Chris Portman (R-Mercer, PA), one of the youngest mayors in the US, and likely the youngest in PA, resigned his post three years into his four-year term.

It takes some guts, determination, and stamina to stay the course as a politician. Portmanhad the first two and hit the ground running at the tender age of 19. It took him a Mercer Minute to realize that he was the wrong guy in the wrong job at the wrong time.

Mercer has a weak-mayor system. The mayor has no voting power. The primary job description is to oversee the police department. Portman had vision and moxie, but he was better suited for council. He did have good charisma and visibility, and those traits (in addition to his age) brought positive attention to Mercer.

Unfortunately, Portman lacked stamina. If his lack of knowledge of the system put him into an unwanted position, he should have worked as hard as possible within the system.
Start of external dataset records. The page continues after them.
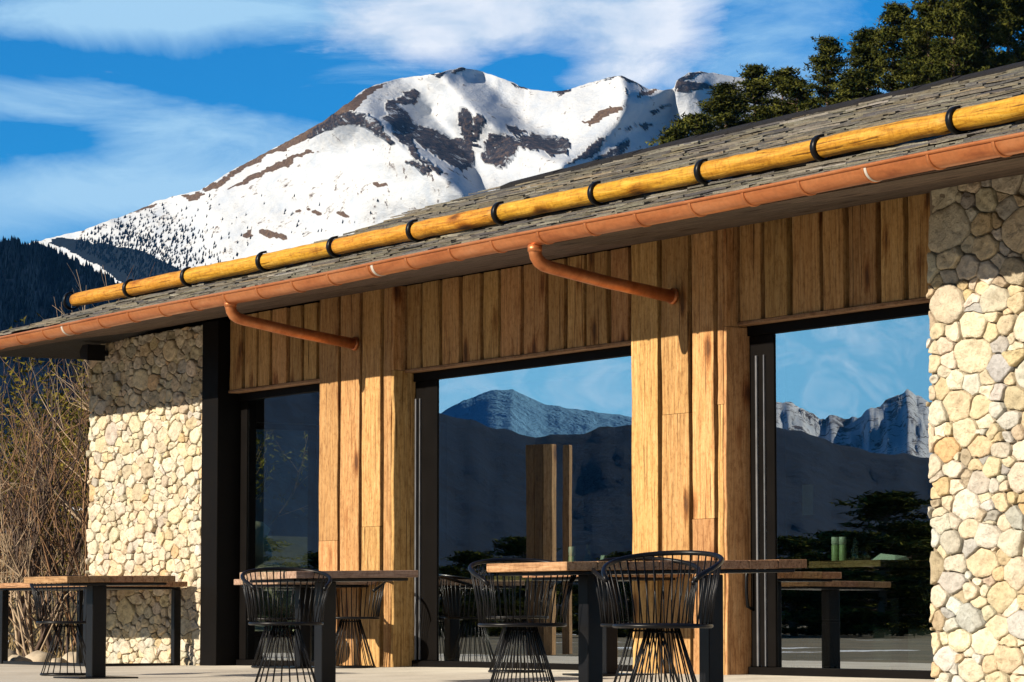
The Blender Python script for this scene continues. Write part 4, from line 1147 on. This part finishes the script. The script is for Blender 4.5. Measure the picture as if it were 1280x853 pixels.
def boulder(p, r, seed, lab):
    random.seed(seed); mb = MB(); mb.smooth = True; n, m_ = 14, 9; rows = []
    for j in range(m_ + 1):
        th_ = math.pi * j / m_
        rows.append([])
        for k in range(n):
            d = Vector((math.sin(th_) * math.cos(6.2832 * k / n), math.sin(th_) * math.sin(6.2832 * k / n), math.cos(th_) * .75))
            rows[-1].append(mb.vert(d * r * (1 + .35 * fbm(d.x * 1.4 + seed, d.y * 1.4, d.z * 1.4, 3))))
    for A, B in zip(rows, rows[1:]):
        for k in range(n): mb.face([A[k], B[k], B[(k + 1) % n], A[(k + 1) % n]])
    tag(mb.build('boulder', M['rock'], None, p), lab, 'boulder', 'boulders under the thicket')
for i, (px, dist, r, lab) in enumerate(((22, 31.5, .22, 'pale boulder behind the leftmost table leg'), (48, 32.2, .28, 'pale boulder behind the wire chair at the far table'), (72, 31.4, .18, 'small boulder near the corner of the stone wall'), (95, 32.4, .26, 'boulder touching the corner of the stone wall'), (4, 32.5, .30, 'boulder at the left frame edge'), (150, 33.5, .5, 'large boulder seen through the narrow door'), (180, 33, .4, 'boulder seen low through the narrow door'), (165, 35, .55, 'largest boulder seen through the narrow door'))):
    p = far(px, 771, dist); boulder(Vector((p.x, p.y, hgt(p.x, p.y) + r * .1)), r * (.62 if px < 120 else 1), i, lab)

BW = ['lowest left', 'lowest middle', 'lowest right', 'second row left', 'second row right', 'third row left', 'third row right', 'topmost']
for i, (dx, y, z, r) in enumerate(((0, 2.5, .15, .42), (-.2, 3.2, .12, .45), (.1, 3.9, .18, .40), (-.4, 2.8, .72, .36), (-.5, 3.6, .75, .40), (-.8, 2.7, 1.25, .33), (-.9, 3.4, 1.30, .36), (-1.2, 3.1, 1.75, .30))):
    boulder(Vector((-10.6 + dx, y, z)), r, 40 + i, 'pale boulder of the rock bank seen through the narrow door, ' + BW[i])

# strip of green grass behind the slab edge
random.seed(31); mb = MB()
for k in range(9000):
    px, dist = rnd(-60, 118), rnd(29.3, 31.4); p = far(px, 771, dist)
    if p.y < .35: continue
    z = hgt(p.x, p.y) - .01; a = rnd(0, 6.283); h = rnd(.04, .12)
    mb.face([mb.vert((p.x + .008 * math.cos(a), p.y + .008 * math.sin(a), z)), mb.vert((p.x - .008 * math.cos(a), p.y - .008 * math.sin(a), z)), mb.vert((p.x + rnd(-.03, .03), p.y + rnd(-.03, .03), z + h))])
tag(mb.build('grass', M['grass']), 'strip of green grass behind the edge of the terrace', 'grass', kind='stuff')
random.seed(32); mb = MB()
for k in range(9000):
    px, dist = rnd(-60, 260), rnd(31.5, 60); p = far(px, 771, dist)
    if p.y < .6 or (p.x > -8.6): continue
    z = hgt(p.x, p.y) - .02; a = rnd(0, 6.283); h = rnd(.06, .18)
    mb.col = (rnd(.3, 1),) * 3 + (1,)
    mb.face([mb.vert((p.x + .02 * math.cos(a), p.y + .02 * math.sin(a), z)), mb.vert((p.x - .02 * math.cos(a), p.y - .02 * math.sin(a), z)), mb.vert((p.x + rnd(-.12, .12), p.y + rnd(-.12, .12), z + h))])
tag(mb.build('dry_grass', M['straw']), 'dry straw-coloured grass on the bank behind the thicket', 'dry grass', kind='stuff')

# guard rail on the bank
p = far(88, 640, 52); q = far(150, 636, 52); z0 = far(100, 641, 52).z
gr = tag(empty('guard_rail', (p.x, p.y, z0 - .5)), 'short grey guard rail behind the thicket beside the wall corner', 'guard rail')
d = Vector((q.x - p.x, q.y - p.y, 0))
mb = MB(); mb.smooth = True; mb.tube([(0, 0, .52), (d.x, d.y, .55)], .07, 8); mb.build('rail', M['galv'], gr)
for t_ in (.02, .5, .98):
    mb = MB(); mb.tube([(d.x * t_, d.y * t_ + .05, -1.2), (d.x * t_, d.y * t_ + .05, .5)], .045, 6); mb.build('post', M['galv'], gr)

# thin valley air
hz = MB(); hz.box(-11500, 2600, -11500, 6500, -3.0, 1250)
m = bpy.data.materials.new('valley_air'); m.use_nodes = True; nt = m.node_tree; nt.nodes.clear()
o_ = nt.nodes.new('ShaderNodeOutputMaterial'); pv = nt.nodes.new('ShaderNodeVolumePrincipled')
pv.inputs['Color'].default_value = (.10, .42, 1.0, 1); pv.inputs['Density'].default_value = 1.5e-5; pv.inputs['Anisotropy'].default_value = 0.0
L(nt, pv.outputs[0], o_.inputs['Volume'])
tag(hz.build('haze', m), kind='stuff')

S.cycles.diffuse_bounces = 2
S.view_settings.view_transform = 'Standard'; S.view_settings.look = 'None'; S.view_settings.exposure = 0.7; S.view_settings.gamma = 1
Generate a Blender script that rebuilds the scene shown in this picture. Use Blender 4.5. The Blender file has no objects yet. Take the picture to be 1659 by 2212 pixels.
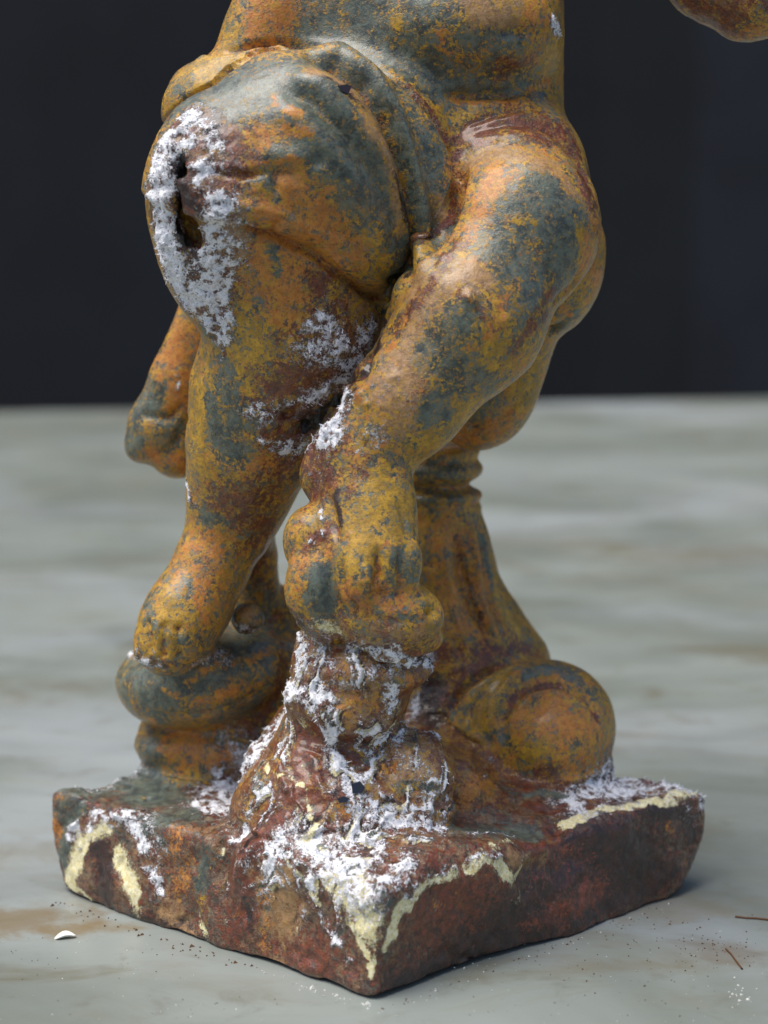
import bpy, math, time
import numpy as np
from mathutils import Vector
T0 = time.time()
sc = bpy.context.scene
COL = sc.collection

# ------------------------------------------------------------------ camera
PITCH = math.radians(9.0)
CAM_D, CAM_H = 0.600, 0.215            # metres in front of the plinth's centre, above the table
LENS = 70.0
cam_d = bpy.data.cameras.new('camera')
cam = bpy.data.objects.new('camera', cam_d)
COL.objects.link(cam)
cam.location = (0, -CAM_D, CAM_H)
cam.rotation_euler = (math.radians(90) - PITCH, 0, 0)
cam_d.sensor_fit = 'VERTICAL'
cam_d.sensor_height = 36.0
cam_d.sensor_width = 27.0
cam_d.lens = LENS
cam_d.clip_start = 0.01
cam_d.clip_end = 60
cam_d.dof.use_dof = True
cam_d.dof.focus_distance = 0.572
cam_d.dof.aperture_fstop = 9.0
sc.camera = cam

# ------------------------------------------------------------------ light
SUN_EL, SUN_AZ = math.radians(70), math.radians(-108)   # azimuth: from +Y (away from camera), clockwise
w = bpy.data.worlds.new('World'); sc.world = w; w.use_nodes = True
nt = w.node_tree
sky = nt.nodes.new('ShaderNodeTexSky'); sky.sky_type = 'NISHITA'; sky.sun_disc = False
sky.sun_elevation = SUN_EL; sky.sun_rotation = SUN_AZ
sky.air_density = 1.0; sky.dust_density = 3.0; sky.ozone_density = 1.0
bg = nt.nodes['Background']; bg.inputs['Strength'].default_value = 0.095
nt.links.new(sky.outputs[0], bg.inputs[0])
sd = bpy.data.lights.new('sun', 'SUN'); sun = bpy.data.objects.new('sun', sd); COL.objects.link(sun)
sd.energy = 2.5; sd.angle = math.radians(46); sd.color = (1.0, 0.96, 0.9)
dv = Vector((math.sin(SUN_AZ)*math.cos(SUN_EL), math.cos(SUN_AZ)*math.cos(SUN_EL), math.sin(SUN_EL)))
sun.rotation_euler = dv.to_track_quat('Z', 'Y').to_euler()
vs = sc.view_settings
vs.view_transform = 'Standard'; vs.look = 'None'; vs.gamma = 1; vs.use_curve_mapping = False
vs.exposure = 0.55

# ------------------------------------------------------------------ measuring: a place in the picture (1659 x 2212) at a depth y (mm) -> mm in the world
KPX = 36.0 / LENS / 2212.0
CP, SP = math.cos(PITCH), math.sin(PITCH)
D, H = CAM_D*1000, CAM_H*1000
def P(px, py, y):
    u = (px-829.5)*KPX; v = -(py-1106)*KPX
    dx, dy, dz = u, CP + v*SP, -SP + v*CP
    t = (y + D)/dy
    return np.array([dx*t, y, H + dz*t])
def pxmm(px, py, y):                    # mm per picture px there
    p = P(px, py, y)
    return ((p[1]+D)*CP - (p[2]-H)*SP)*KPX
def ground_pt(px, py):
    u = (px-829.5)*KPX; v = -(py-1106)*KPX
    dz = -SP+v*CP; dy = CP+v*SP; t = -H/dz
    return np.array([u*t, -D+dy*t, 0.])
def proj(V):
    x, y, z = V[:, 0], V[:, 1]+D, V[:, 2]-H
    dep = y*CP - z*SP
    up = y*SP + z*CP
    return 829.5 + x/dep/KPX, 1106 - up/dep/KPX, dep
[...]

He got into arguments with council, typically over petty things. His mother even embarassingly came to a council meeting to demand that council stop picking on her son.

Portman pulled away from the job, missing most of the 2004 council meetings. Eventually, the young politico who surprised the town, county, state, and nation, surprised no one by walking away.

Perhaps he is through with politics. He should be. He packed up and left the state for other opportunities, failing to complete a single term. He has requested the media respect his privacy, even though he is - well, was - a public figure.

Portman wants to be left alone. That's fine. Best wishes to him. Now Mercer needs to find someone who seriously wants to be mayor.